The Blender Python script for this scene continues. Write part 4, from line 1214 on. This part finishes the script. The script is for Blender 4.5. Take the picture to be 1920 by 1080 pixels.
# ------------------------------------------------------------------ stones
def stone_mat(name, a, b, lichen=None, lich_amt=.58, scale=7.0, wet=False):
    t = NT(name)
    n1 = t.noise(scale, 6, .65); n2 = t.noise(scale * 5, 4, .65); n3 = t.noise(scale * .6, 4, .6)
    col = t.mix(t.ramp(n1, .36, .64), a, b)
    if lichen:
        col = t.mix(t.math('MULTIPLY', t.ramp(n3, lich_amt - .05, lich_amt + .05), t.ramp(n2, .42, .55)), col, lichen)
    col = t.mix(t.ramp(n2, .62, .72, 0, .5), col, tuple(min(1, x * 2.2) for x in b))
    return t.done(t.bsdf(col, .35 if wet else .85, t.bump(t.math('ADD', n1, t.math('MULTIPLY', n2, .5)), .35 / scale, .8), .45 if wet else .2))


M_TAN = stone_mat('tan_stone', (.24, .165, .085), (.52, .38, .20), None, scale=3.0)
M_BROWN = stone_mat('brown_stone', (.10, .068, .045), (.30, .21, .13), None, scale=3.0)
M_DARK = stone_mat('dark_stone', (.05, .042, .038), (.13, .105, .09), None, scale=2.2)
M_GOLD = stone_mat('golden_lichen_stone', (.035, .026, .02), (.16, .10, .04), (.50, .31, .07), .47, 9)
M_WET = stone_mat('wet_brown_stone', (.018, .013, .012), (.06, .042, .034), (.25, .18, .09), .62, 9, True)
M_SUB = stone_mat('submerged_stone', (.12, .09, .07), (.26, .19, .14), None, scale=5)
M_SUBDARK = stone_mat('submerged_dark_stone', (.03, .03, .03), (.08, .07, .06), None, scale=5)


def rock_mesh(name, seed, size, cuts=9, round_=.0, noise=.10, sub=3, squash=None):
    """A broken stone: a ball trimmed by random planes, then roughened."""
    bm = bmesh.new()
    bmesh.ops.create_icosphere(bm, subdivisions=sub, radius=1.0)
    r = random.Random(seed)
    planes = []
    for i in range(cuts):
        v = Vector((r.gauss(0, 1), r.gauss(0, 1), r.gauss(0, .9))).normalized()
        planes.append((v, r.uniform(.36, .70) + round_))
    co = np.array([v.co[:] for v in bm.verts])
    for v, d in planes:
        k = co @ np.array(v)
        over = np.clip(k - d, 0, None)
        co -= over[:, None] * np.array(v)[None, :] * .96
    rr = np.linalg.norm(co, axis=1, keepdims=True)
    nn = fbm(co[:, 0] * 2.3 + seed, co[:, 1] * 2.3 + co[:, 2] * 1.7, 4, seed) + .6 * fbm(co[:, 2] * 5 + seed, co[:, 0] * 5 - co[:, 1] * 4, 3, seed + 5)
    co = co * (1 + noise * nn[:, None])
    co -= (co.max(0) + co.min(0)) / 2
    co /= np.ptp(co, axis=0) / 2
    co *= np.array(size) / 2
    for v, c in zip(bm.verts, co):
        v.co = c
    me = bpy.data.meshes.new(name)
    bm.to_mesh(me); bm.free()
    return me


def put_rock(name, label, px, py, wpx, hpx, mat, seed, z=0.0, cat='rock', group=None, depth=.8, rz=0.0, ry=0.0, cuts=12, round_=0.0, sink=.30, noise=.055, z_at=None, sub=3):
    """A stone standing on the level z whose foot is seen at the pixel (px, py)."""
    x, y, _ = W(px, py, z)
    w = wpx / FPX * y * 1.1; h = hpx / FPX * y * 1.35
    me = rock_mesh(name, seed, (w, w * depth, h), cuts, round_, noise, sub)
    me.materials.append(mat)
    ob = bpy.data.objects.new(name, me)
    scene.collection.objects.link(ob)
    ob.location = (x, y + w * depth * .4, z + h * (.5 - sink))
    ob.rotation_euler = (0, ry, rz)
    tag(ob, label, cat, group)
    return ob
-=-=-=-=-
EXERCISE DETAILS:
The listing above must be transcribed exactly, line by line.

RESPONSE FOR THIS EXERCISE:
The Blender Python script for this scene continues. Write part 4, from line 1214 on. This part finishes the script. The script is for Blender 4.5. Take the picture to be 1920 by 1080 pixels.
# ------------------------------------------------------------------ stones
def stone_mat(name, a, b, lichen=None, lich_amt=.58, scale=7.0, wet=False):
    t = NT(name)
    n1 = t.noise(scale, 6, .65); n2 = t.noise(scale * 5, 4, .65); n3 = t.noise(scale * .6, 4, .6)
    col = t.mix(t.ramp(n1, .36, .64), a, b)
    if lichen:
        col = t.mix(t.math('MULTIPLY', t.ramp(n3, lich_amt - .05, lich_amt + .05), t.ramp(n2, .42, .55)), col, lichen)
    col = t.mix(t.ramp(n2, .62, .72, 0, .5), col, tuple(min(1, x * 2.2) for x in b))
    return t.done(t.bsdf(col, .35 if wet else .85, t.bump(t.math('ADD', n1, t.math('MULTIPLY', n2, .5)), .35 / scale, .8), .45 if wet else .2))


M_TAN = stone_mat('tan_stone', (.24, .165, .085), (.52, .38, .20), None, scale=3.0)
M_BROWN = stone_mat('brown_stone', (.10, .068, .045), (.30, .21, .13), None, scale=3.0)
M_DARK = stone_mat('dark_stone', (.05, .042, .038), (.13, .105, .09), None, scale=2.2)
M_GOLD = stone_mat('golden_lichen_stone', (.035, .026, .02), (.16, .10, .04), (.50, .31, .07), .47, 9)
M_WET = stone_mat('wet_brown_stone', (.018, .013, .012), (.06, .042, .034), (.25, .18, .09), .62, 9, True)
M_SUB = stone_mat('submerged_stone', (.12, .09, .07), (.26, .19, .14), None, scale=5)
M_SUBDARK = stone_mat('submerged_dark_stone', (.03, .03, .03), (.08, .07, .06), None, scale=5)


def rock_mesh(name, seed, size, cuts=9, round_=.0, noise=.10, sub=3, squash=None):
    """A broken stone: a ball trimmed by random planes, then roughened."""
    bm = bmesh.new()
    bmesh.ops.create_icosphere(bm, subdivisions=sub, radius=1.0)
    r = random.Random(seed)
    planes = []
    for i in range(cuts):
        v = Vector((r.gauss(0, 1), r.gauss(0, 1), r.gauss(0, .9))).normalized()
        planes.append((v, r.uniform(.36, .70) + round_))
    co = np.array([v.co[:] for v in bm.verts])
    for v, d in planes:
        k = co @ np.array(v)
        over = np.clip(k - d, 0, None)
        co -= over[:, None] * np.array(v)[None, :] * .96
    rr = np.linalg.norm(co, axis=1, keepdims=True)
    nn = fbm(co[:, 0] * 2.3 + seed, co[:, 1] * 2.3 + co[:, 2] * 1.7, 4, seed) + .6 * fbm(co[:, 2] * 5 + seed, co[:, 0] * 5 - co[:, 1] * 4, 3, seed + 5)
    co = co * (1 + noise * nn[:, None])
    co -= (co.max(0) + co.min(0)) / 2
    co /= np.ptp(co, axis=0) / 2
    co *= np.array(size) / 2
    for v, c in zip(bm.verts, co):
        v.co = c
    me = bpy.data.meshes.new(name)
    bm.to_mesh(me); bm.free()
    return me


def put_rock(name, label, px, py, wpx, hpx, mat, seed, z=0.0, cat='rock', group=None, depth=.8, rz=0.0, ry=0.0, cuts=12, round_=0.0, sink=.30, noise=.055, z_at=None, sub=3):
    """A stone standing on the level z whose foot is seen at the pixel (px, py)."""
    x, y, _ = W(px, py, z)
    w = wpx / FPX * y * 1.1; h = hpx / FPX * y * 1.35
    me = rock_mesh(name, seed, (w, w * depth, h), cuts, round_, noise, sub)
    me.materials.append(mat)
    ob = bpy.data.objects.new(name, me)
    scene.collection.objects.link(ob)
    ob.location = (x, y + w * depth * .4, z + h * (.5 - sink))
    ob.rotation_euler = (0, ry, rz)
    tag(ob, label, cat, group)
    return ob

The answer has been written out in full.